Fox News host Martha MacCallum asked radio host Mike Slater if it was right for A&E to get its "ruffles up" (so they're "girly," right, Martha?) and suspend Robertson after he said that homosexuality was a sin like "bestiality" in a recent interview with GQ magazine.

"He was asked, what in your mind is a sin?" Slater noted. "It's the bizarre hypocrisy from [LGBT rights group] GLAAD in particular. They want tolerance for their sexuality, but they are not willing to be tolerant of, in this case, Phil's Christianity."

MacCallum wondered if there was a double standard because gay men on a reality show would not have been suspended for expressing disgust about heterosexual sex.

"In 1958, a young boy wrote a preacher a letter, saying that he was struggling with homosexuality," Slater said. "And this preacher wrote back, 'Son, don't worry, there's a solution to your problem.' That preacher was Martin Luther King Jr."
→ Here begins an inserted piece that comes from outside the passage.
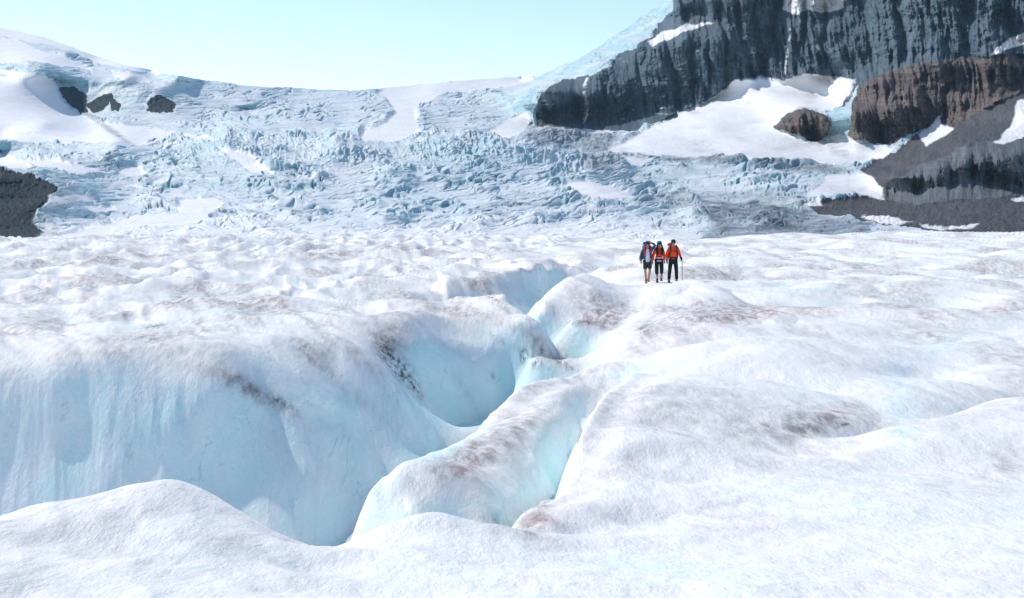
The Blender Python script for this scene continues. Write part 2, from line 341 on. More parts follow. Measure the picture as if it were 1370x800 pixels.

"I guarantee you that Martin Luther King Jr. loves that boy just like Robertson [family]," he added. "The point is the Robertson family loves everyone, that's the point here."

Liberal radio host Richard Fowler, however, found the comparison to be outrageous.

"That stretches just way too far, that is a total straw man," Fowler insisted. "Beyond that, this GQ interview was loaded with hatred. It's not only his talk about homosexuality, but he goes on to talk about how African-Americans were doing pretty well during Jim Crow."

"The fact is that this guy's language in this interview was so absurd that there was no way for A&E to even keep him on the show without having some public backlash from the American people," he pointed out.

Slater has previously quoted Martin Luther King Jr. on Fox News, claiming the civil rights leader would have opposed President Barack Obama's health care reform law.